The boards range out of the box; understanding them is the actual project. I wrote myself a nine-phase curriculum — embedded C, RF propagation, chip-level radio work — with stop-and-verify gates on every lesson, and I’m working it on a bare-metal STM32: boot model, linker script, memory-mapped registers, OpenOCD debugging. No HAL, no Arduino, no generated firmware.

• Phase 0 — Setup, tooling, foundations
• Phase 1 — Embedded & C fundamentals
• Phase 2 — RF & signal foundations
• Phase 3 — DW3000 chip basics
• Phase 4 — First range: SS-TWR
• Phase 5 — Better range: DS-TWR + antenna-delay calibration
• Phase 6 — Field-test & harden
• Phase 7 — Display
• Phase 8 — Direction: PDoA / AoA (stretch)
• Phase 9 — Doppler primer (diversion)

The hardware delivered its first lesson early: I assumed the BU04 carried an ESP32, the documentation said STM32F103 — and the whole curriculum repivoted from ESP-IDF to bare-metal STM32 within a day. An ESP32-S3 sits on the shelf for the wireless-telemetry phase.

Next: register-level DW3000 over SPI on Qorvo’s reference boards, the ranging variants (SS-TWR vs DS-TWR), and eventually a battery-powered tag small enough for his collar.

Local Spectrum — SDR Receiving

What is actually in the air around me?

A HackRF One with a PortaPack runs standalone — no laptop needed. Received and decoded so far: aircraft transponders (ADS-B), ship traffic (AIS), weather satellites, ham voice, broadcast — plus a lot of waterfall time learning to tell a real signal from an artifact. I keep analyst-style cheat sheets as I go: bands and modulation, a discovery workflow (“there’s a blip — now how do I hear it?”), decode modes, antenna choices.

The rules matter here. Receiving is broadly legal in Germany; transmitting without a licence is not — so the radio stays in receive and I’m working through the Class A amateur-licence syllabus, as much for the RF theory as for the licence itself. The active side of the spectrum stays theoretical for the same reason: I built myself a 17-chapter electronic-warfare curriculum, from spectrum fundamentals up.

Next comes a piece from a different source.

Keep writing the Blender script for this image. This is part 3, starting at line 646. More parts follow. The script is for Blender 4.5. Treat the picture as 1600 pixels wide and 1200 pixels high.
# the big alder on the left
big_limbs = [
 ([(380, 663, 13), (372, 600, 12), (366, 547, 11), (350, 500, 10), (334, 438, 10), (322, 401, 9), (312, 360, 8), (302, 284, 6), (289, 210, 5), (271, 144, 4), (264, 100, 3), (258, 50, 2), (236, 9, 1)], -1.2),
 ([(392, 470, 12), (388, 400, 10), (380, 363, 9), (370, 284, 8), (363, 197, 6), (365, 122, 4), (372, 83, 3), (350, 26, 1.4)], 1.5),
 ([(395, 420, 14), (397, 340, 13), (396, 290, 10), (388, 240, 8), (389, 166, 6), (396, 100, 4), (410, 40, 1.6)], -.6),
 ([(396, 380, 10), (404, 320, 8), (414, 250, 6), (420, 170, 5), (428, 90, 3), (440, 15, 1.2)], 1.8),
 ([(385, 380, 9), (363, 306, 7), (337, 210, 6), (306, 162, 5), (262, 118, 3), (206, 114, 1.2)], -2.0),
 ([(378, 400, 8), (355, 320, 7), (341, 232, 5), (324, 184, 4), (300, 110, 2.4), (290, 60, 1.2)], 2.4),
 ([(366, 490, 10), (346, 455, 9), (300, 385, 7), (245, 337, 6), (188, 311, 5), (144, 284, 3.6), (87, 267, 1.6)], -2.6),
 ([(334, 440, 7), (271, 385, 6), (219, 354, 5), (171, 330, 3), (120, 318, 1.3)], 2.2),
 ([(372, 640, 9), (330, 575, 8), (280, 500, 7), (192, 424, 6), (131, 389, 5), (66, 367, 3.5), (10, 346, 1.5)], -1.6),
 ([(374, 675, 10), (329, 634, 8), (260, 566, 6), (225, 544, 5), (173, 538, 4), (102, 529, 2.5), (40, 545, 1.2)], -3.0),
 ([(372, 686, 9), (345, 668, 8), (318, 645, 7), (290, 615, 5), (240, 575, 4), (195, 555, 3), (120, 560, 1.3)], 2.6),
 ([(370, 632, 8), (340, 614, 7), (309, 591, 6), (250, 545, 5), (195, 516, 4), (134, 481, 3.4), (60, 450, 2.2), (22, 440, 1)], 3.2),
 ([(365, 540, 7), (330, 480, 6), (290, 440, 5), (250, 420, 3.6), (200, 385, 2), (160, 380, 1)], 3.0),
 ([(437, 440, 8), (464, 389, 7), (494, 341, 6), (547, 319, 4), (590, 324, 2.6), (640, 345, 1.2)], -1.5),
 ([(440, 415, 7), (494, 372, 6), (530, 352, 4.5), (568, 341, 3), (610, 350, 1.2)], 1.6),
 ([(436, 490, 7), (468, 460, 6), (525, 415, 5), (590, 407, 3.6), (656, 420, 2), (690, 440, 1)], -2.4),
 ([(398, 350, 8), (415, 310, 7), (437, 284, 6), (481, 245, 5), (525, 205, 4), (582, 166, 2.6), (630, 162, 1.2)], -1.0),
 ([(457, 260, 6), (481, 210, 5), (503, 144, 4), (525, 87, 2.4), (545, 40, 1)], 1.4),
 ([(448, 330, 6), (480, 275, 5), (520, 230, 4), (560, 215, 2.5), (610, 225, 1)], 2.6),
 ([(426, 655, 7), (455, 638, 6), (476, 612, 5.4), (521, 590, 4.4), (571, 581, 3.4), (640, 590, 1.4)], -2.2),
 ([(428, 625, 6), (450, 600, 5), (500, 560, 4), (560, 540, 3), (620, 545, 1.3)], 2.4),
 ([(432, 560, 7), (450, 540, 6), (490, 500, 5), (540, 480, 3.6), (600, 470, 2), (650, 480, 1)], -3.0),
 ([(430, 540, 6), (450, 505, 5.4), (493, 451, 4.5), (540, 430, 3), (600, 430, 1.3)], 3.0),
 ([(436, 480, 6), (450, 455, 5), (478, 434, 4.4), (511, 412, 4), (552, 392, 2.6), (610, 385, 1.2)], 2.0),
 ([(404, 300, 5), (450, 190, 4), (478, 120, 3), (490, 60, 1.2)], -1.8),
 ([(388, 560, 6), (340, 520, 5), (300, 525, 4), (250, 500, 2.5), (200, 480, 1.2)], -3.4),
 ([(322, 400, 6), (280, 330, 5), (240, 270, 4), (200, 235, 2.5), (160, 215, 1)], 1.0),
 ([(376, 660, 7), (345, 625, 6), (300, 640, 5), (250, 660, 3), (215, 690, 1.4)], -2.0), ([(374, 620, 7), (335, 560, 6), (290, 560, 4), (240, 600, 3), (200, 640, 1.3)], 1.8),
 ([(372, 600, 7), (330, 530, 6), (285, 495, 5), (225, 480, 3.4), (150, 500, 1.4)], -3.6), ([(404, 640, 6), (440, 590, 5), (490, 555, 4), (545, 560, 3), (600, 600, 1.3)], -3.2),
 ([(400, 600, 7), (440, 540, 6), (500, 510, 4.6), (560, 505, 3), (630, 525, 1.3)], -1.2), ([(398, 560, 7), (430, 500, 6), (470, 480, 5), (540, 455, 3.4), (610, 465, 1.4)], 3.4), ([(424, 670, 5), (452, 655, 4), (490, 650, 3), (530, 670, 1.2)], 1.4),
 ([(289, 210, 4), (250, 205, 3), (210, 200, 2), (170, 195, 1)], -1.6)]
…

Next: PC-side signal processing (a DragonOS dual-boot is already set up), more decode modes — and perhaps a Faraday enclosure for transmit experiments that never leave the box.

Orbit — SAR & Thermal

My drone covers a hundred hectares in a morning. What does the same problem look like from 500 kilometers up?

Thermal imaging is already my operating domain — fawn rescue lives and dies by heat contrast in the half hour around dawn. This thread works the same physics at orbital scale. The hands-on start: I flew a photo grid with my drone, built an orthophoto in WebODM, and overlaid it on Sentinel-2 imagery in QGIS — a practice run for the workflow, and a visceral lesson in what 10-meter pixels do and don’t show.

Alongside the hands-on work: NASA ARSET trainings (fundamentals of remote sensing; thermal remote sensing for urban heat islands), a nine-chapter SAR course, and the physics underneath — why thermal bands sit where they do, what the atmosphere lets through, what land-surface temperature actually measures.

Next: deeper into SAR, then hands-on time with public SAR and thermal scenes.

Analysis — Intelligence Tradecraft

How does sensor data become a decision someone will stake something on?

Every rescue-season morning I run a small version of this loop myself: fields reported, drones tasked, finds triaged, crews dispatched. The literature reads less like theory than like scaled-up versions of problems I’ve already had. The current reading program: Cynthia Grabo’s Anticipating Surprise on warning intelligence, Mark Lowenthal’s Intelligence: From Secrets to Policy, Robert Clark’s target-centric Intelligence Analysis, and Biltgen & Ryan’s Activity-Based Intelligence. Alongside the books I keep the domain itself as a linked graph — missions, functions, platforms, payloads, sensors — 140 notes and growing, so every new concept has to earn a place in an explicit structure.

The thread I keep pulling is sensor fusion — how observations from different sensors, none sufficient alone, become one picture somebody can act on.

Next: keep reading, with a bias toward how warning actually fails.